Po drugie, na podstawie obecnie obowiązujących zasad głosowania w Radzie Unii Europejskiej skumulowana siła głosów państw Grupy Wyszehradzkiej równa jest sile Niemiec i Francji (Polska - 27, Czechy - 12, Węgry - 12, Słowacja - 7; Niemcy - 29, Francja - 29). Z tym wyliczeniem trudno polemizować. Prawdą jest, że na podstawie traktatu lizbońskiego w listopadzie 2014 r. system nicejski zostanie zastąpiony systemem podwójnej większości. Jednak Redaktorzy zapominają dodać, że przez kolejne trzy lata (tj. do 31 marca 2017 r.) na wniosek choćby jednego państwa członkowskiego można będzie powtórzyć każde głosowanie w Radzie i wrócić do obecnie obowiązujących zasad. A więc system nicejski będzie obowiązywał nie przez "nieco ponad rok", jak sugerują Redaktorzy, ale jeszcze przez pełne cztery lata. Porównując potencjały państw i regionów, warto też pamiętać, że nie tylko liczbą głosów mierzymy wpływy w Unii. Europa Środkowa, co wykazał minister Sikorski, jest na ścieżce trwałego rozwoju - osiąga wzrost gospodarczy znacznie przewyższający niemiecki czy francuski. Dzisiejsza przewaga gospodarcza naszych weimarskich partnerów nie jest im dana raz na zawsze.

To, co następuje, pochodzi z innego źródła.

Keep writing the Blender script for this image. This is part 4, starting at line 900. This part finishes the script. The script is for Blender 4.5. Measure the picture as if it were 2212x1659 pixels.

Po trzecie - tak, dostrzegamy w Unii Europejskiej tendencje odśrodkowe. Minister w sejmowym wystąpieniu taką właśnie postawił diagnozę. Odsyłam do tekstu przemówienia. Nie falsyfikuje to tezy, że Unia pozostaje obszarem pokojowego współistnienia, współpracy i wyrównywania różnic rozwojowych, o czym świadczy chociażby niedawno przyjęta perspektywa budżetowa.
Reklama
OD REDAKCJI: Aptekarska dokładność często nie jest pożądana. W tym wypadku jednak jej zabrakło. Nawet doliczając okres przejściowy obowiązywania Lizbony, siłę Wyszehradu należy mierzyć Lizboną, a nie Niceą. Wyszehrad nicejski brzmi ładniej. Grupa wygląda potężniej. Ale tylko uwzględnienie Lizbony daje prawdziwy obraz politycznej siły regionu. Co do granic: przyznanie, że brane są pod uwagę dzisiejsze granice Polski przy obliczaniu PKB, brzmi dziwnie, jeśli uwzględni się różnice w powierzchni np. Rzeczypospolitej Obojga Narodów (990 000 km kw. w szczytowym okresie) i Polski współczesnej (312 679 km kw.). Określenie „dane szacunkowe” wydaje się tu nie do końca przekonujące.